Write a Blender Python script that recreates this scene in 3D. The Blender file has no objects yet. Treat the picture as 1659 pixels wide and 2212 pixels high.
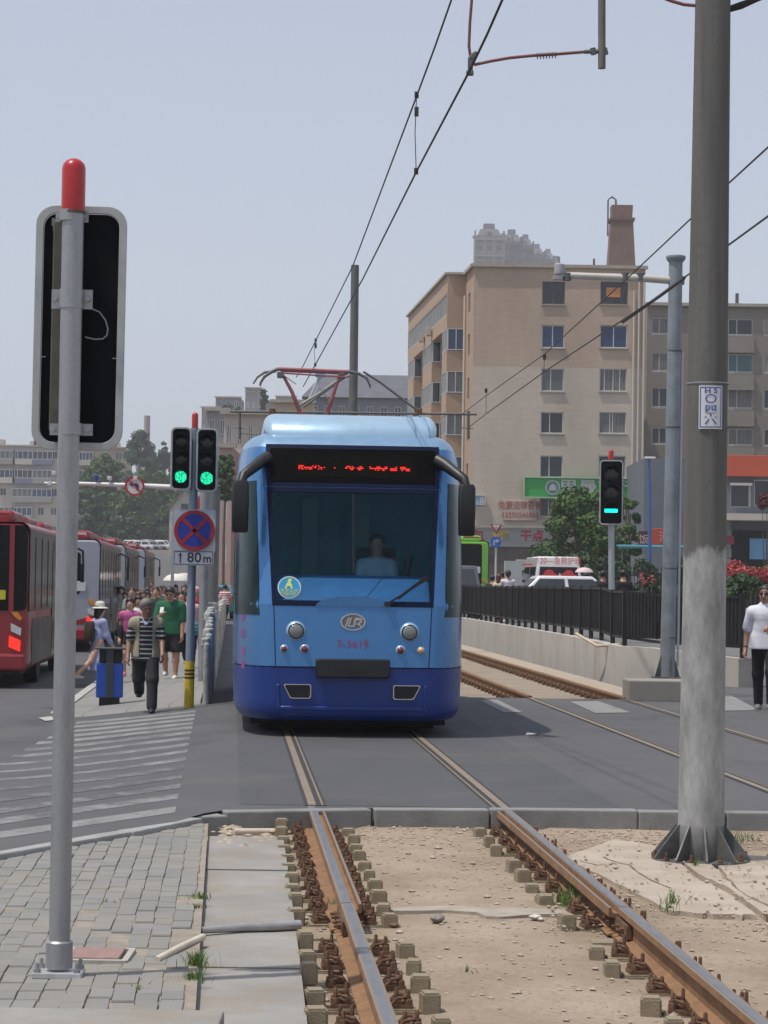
import bpy, bmesh, math, random
import numpy as np
from mathutils import Vector, Matrix, Quaternion
S = bpy.context.scene
COL = S.collection
random.seed(7); RNG = np.random.default_rng(7)
R = math.radians
# ------------------------------------------------------------ camera
F, CX, CY, CAMH = 5150.0, 829.5, 1106.0, 1.67      # measured on the photograph at 1659 x 2212
PITCH, ROLL = math.atan(158.0/5150), R(0.85)
FWD = Vector((0, math.cos(PITCH), math.sin(PITCH)))
_u0 = Vector((0, -math.sin(PITCH), math.cos(PITCH))); _r0 = Vector((1, 0, 0))
RIGHT = math.cos(ROLL)*_r0 + math.sin(ROLL)*_u0
UP = -math.sin(ROLL)*_r0 + math.cos(ROLL)*_u0
CAM = Vector((0, 0, CAMH))
cd = bpy.data.cameras.new('camera'); cam = bpy.data.objects.new('camera', cd); COL.objects.link(cam)
cam.matrix_world = Matrix(((RIGHT.x, UP.x, -FWD.x, 0), (RIGHT.y, UP.y, -FWD.y, 0), (RIGHT.z, UP.z, -FWD.z, CAMH), (0, 0, 0, 1)))
cd.sensor_fit = 'VERTICAL'; cd.sensor_height = 24.0; cd.lens = F/2212*24.0
cd.clip_start = 0.2; cd.clip_end = 6000
S.camera = cam
# ------------------------------------------------------------ light
SUN_EL, SUN_H = R(68), Vector((-0.92, -0.39, 0)).normalized()
sunv = Vector((SUN_H.x*math.cos(SUN_EL), SUN_H.y*math.cos(SUN_EL), math.sin(SUN_EL)))
W = bpy.data.worlds.new('World'); S.world = W; W.use_nodes = True
wn = W.node_tree.nodes; wl = W.node_tree.links
bg = wn['Background']; bg.inputs['Strength'].default_value = 0.13
sky = wn.new('ShaderNodeTexSky'); sky.sky_type = 'NISHITA'; sky.sun_disc = False
sky.sun_elevation = SUN_EL; sky.sun_rotation = math.atan2(SUN_H.x, SUN_H.y)
sky.air_density = 1.0; sky.dust_density = 2.4; sky.ozone_density = 1.6; sky.altitude = 0
hsv = wn.new('ShaderNodeHueSaturation'); hsv.inputs['Saturation'].default_value = 0.7   # thin summer haze greys the blue
veil = wn.new('ShaderNodeMix'); veil.data_type = 'RGBA'; veil.inputs[0].default_value = 0.55; veil.inputs[7].default_value = (3.45, 3.8, 4.65, 1)   # even veil of haze over the sky
wl.new(sky.outputs[0], hsv.inputs['Color']); wl.new(hsv.outputs[0], veil.inputs[6]); wl.new(veil.outputs[2], bg.inputs[0])
ld = bpy.data.lights.new('sun', 'SUN'); ld.energy = 3.1; ld.angle = R(0.9); ld.color = (1.0, 0.94, 0.86)
sun = bpy.data.objects.new('sun', ld); COL.objects.link(sun)
sun.rotation_euler = (-sunv).to_track_quat('-Z', 'Y').to_euler()
S.view_settings.view_transform = 'Standard'; S.view_settings.look = 'None'
S.view_settings.exposure = 0.2; S.view_settings.gamma = 1.0
S.cycles.max_bounces = 8; S.cycles.volume_bounces = 2; S.cycles.transparent_max_bounces = 16; S.cycles.use_denoising = True
# ------------------------------------------------------------ photo geometry helpers
def ray(px, py): return FWD + RIGHT*((px-CX)/F) - UP*((py-CY)/F)
def P(px, py, Y):
    d = ray(px, py); return CAM + d*(Y/d.y)
def xc(y): return .372 - (y-15.6)*.0628             # track centre line
def sst(t): t = min(1, max(0, t)); return t*t*(3-2*t)
def G(x, y):
    u = x - xc(y); t = min(1, max(0, (-1.25-u)/2.4)); w = .3*sst(t)+.7*t
    return w*(-.26*sst((y-17.5)/9) + .26*sst((y-45)/50) + max(0, min(y, 420)-94)*.0245)
def GP(px, py, z=None):
    d = ray(px, py); zz = 0.0 if z is None else z
    for _ in range(12 if z is None else 1):
        t = (zz-CAMH)/d.z; p = CAM + d*t
        if z is None: zz = G(p.x, p.y)
    return Vector((p.x, p.y, zz))
def mpp(Y): return Y/F                              # metres per photo pixel at depth Y
def M4(loc=(0, 0, 0), rz=0, rx=0, ry=0):
    return Matrix.Translation(Vector(loc)) @ Matrix.Rotation(rz, 4, 'Z') @ Matrix.Rotation(ry, 4, 'Y') @ Matrix.Rotation(rx, 4, 'X')
FACE = Matrix.Rotation(R(90), 4, 'X')               # a flat drawing in XY stands up facing -Y
# ------------------------------------------------------------ objects
ROOTM = {}
def rootm(o):
    while o.parent: o = o.parent
    return ROOTM.get(o.name, Matrix.Identity(4))
def tag(o, label=None, cat=None, group=None, kind=None):
    if label: o['label'] = label
    if cat: o['category'] = cat
    if group: o['group'] = group
    if kind: o['kind'] = kind
    return o
def thing(name, label, cat, loc=(0, 0, 0), rz=0, group=None):
    o = bpy.data.objects.new(name, None); COL.objects.link(o)
    o.location = loc; o.rotation_euler = (0, 0, rz); o.empty_display_size = .1
    ROOTM[o.name] = M4(loc, rz)
    return tag(o, label, cat, group)
def copy_tree(o, loc=None, rz=None, label=None, parent=None):
    c = o.copy(); COL.objects.link(c)
    if parent is not None: c.parent = parent
    if loc is not None: c.location = loc
    if rz is not None: c.rotation_euler = (0, 0, rz)
    if label: c['label'] = label
    if o.name in ROOTM and loc is not None: ROOTM[c.name] = M4(loc, rz or 0)
    for ch in o.children: copy_tree(ch, parent=c)
    return c
def inst(mesh, name, parent, loc=(0, 0, 0), rz=0, scale=None):
    o = bpy.data.objects.new(name, mesh); COL.objects.link(o); o.parent = parent
    o.location = loc; o.rotation_euler = (0, 0, rz)
    if scale: o.scale = scale
    return o
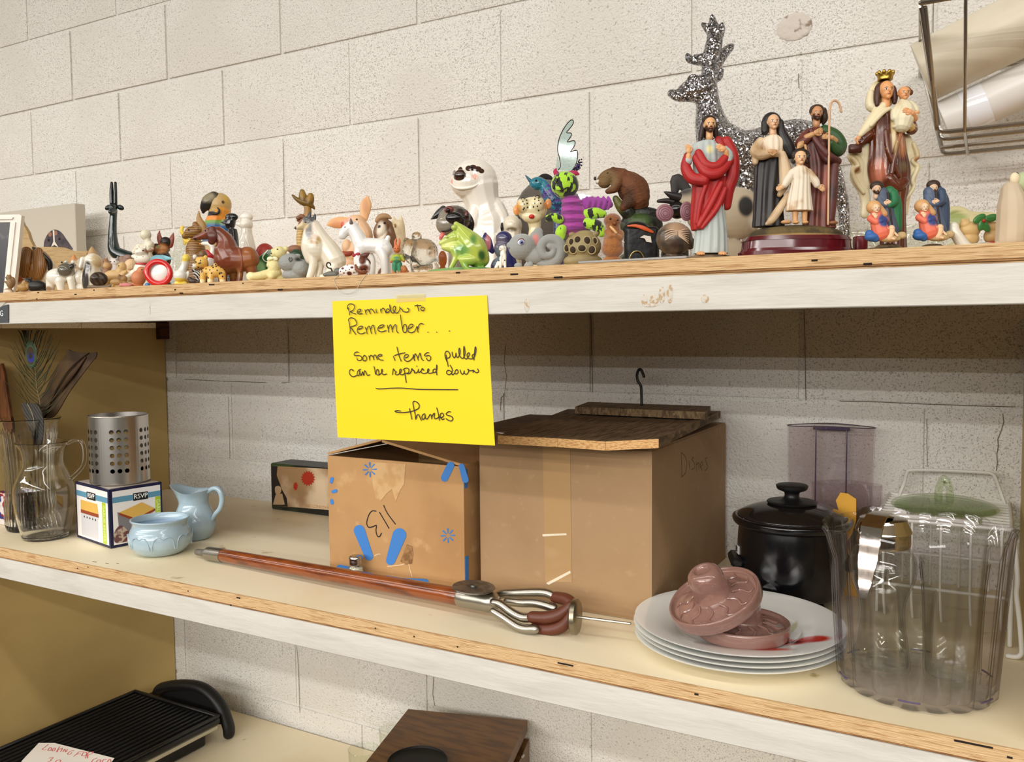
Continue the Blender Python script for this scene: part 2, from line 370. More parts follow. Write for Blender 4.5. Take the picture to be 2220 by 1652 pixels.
# ------------------------------------------------------------ middle shelf: boxes
CARD = mat('brown_cardboard', (184, 142, 94), .8, bump=.0004, bscale=60, mix=(((172, 130, 84), 8, .4, .65), ((194, 154, 106), 30, .6, .75)))
CARD2 = mat('plain_cardboard', (164, 132, 96), .8, bump=.0003, bscale=90, mix=(((156, 124, 88), 6, .4, .65), ((172, 140, 104), 60, .6, .75)))
CARDIN = mat('cardboard_inside', (120, 84, 50), .9)
BLUEP = mat('blue_print', (62, 124, 196), .7)
INK = mat('marker_ink', (28, 20, 24), .5)
TAPE = mat('packing_tape', (176, 142, 100), .12, spec=.5)
def stroke(mb, plane, pts, w, sub=4):
    P = [on_plane(x, y, plane[0], plane[1]) for x, y in pts]; mb.tube(P, w, n=6, sub=sub, flat=(plane[1], .18))
def poly(mb, plane, pts, th=.0004, sm=0):
    P = [on_plane(x, y, plane[0], plane[1]) for x, y in pts]
    if sm: P = crom(P, sm, True)
    mb.slab(P, Vector(plane[1])*th)
NY = Vector((0, -1, 0))
def carton(t, x0, x1, y0, y1, z0, z1, m, w=.004, name='carton_wall'):
    c = t.location; b = MB()
    for cc, dd in (((x0+w/2, (y0+y1)/2, (z0+z1)/2), (w, y1-y0, z1-z0)), ((x1-w/2, (y0+y1)/2, (z0+z1)/2), (w, y1-y0, z1-z0)), (((x0+x1)/2, y0+w/2, (z0+z1)/2), (x1-x0-2*w, w, z1-z0)),
                   (((x0+x1)/2, y1-w/2, (z0+z1)/2), (x1-x0-2*w, w, z1-z0)), (((x0+x1)/2, (y0+y1)/2, z0+w/2), (x1-x0-2*w, y1-y0-2*w, w))): b.box(cc, dd)
    o = b.build(name, m, t); o.location = -c; return o
t = empty('cardboard_box', (1.66, -.32, ZM), 'worn brown carton printed with blue spark bursts and a handwritten 113', 'box')
bx0, bx1, by0, by1, bz = 1.522, 1.802, -.440, -.170, 1.285
carton(t, bx0, bx1, by0, by1, ZM, bz, CARD)
def hang(mb, name, m, par, **k):
    o = mb.build(name, m, par, **k); o.location = -par.location; return o
fl = MB()
fl.slab([(bx0, by0, 1.2905), (1.636, by0+.005, 1.3205), (1.640, by1, 1.322), (bx0, by1, 1.290)], (0, 0, -.004)); hang(fl, 'flap', CARD, t, smooth=False)
fl = MB(); fl.slab([(1.638, by0+.004, 1.3185), (bx1+.001, by0, 1.2885), (bx1+.001, by1, 1.287), (1.642, by1, 1.3180)], (0, 0, -.004)); hang(fl, 'flap', CARD, t, smooth=False)
fl = MB(); fl.slab([(bx0+.005, by0+.004, 1.2845), (bx1-.005, by0+.004, 1.2845), (bx1-.02, by0+.09, 1.262), (bx0+.02, by0+.09, 1.262)], (0, 0, -.003)); hang(fl, 'flap', CARDIN, t, smooth=False)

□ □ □

- **TASK DIRECTIONS**
From the data above, work out how many lines contain the string "script" and reply with only the number.

- **EXERCISE RESPONSE**
2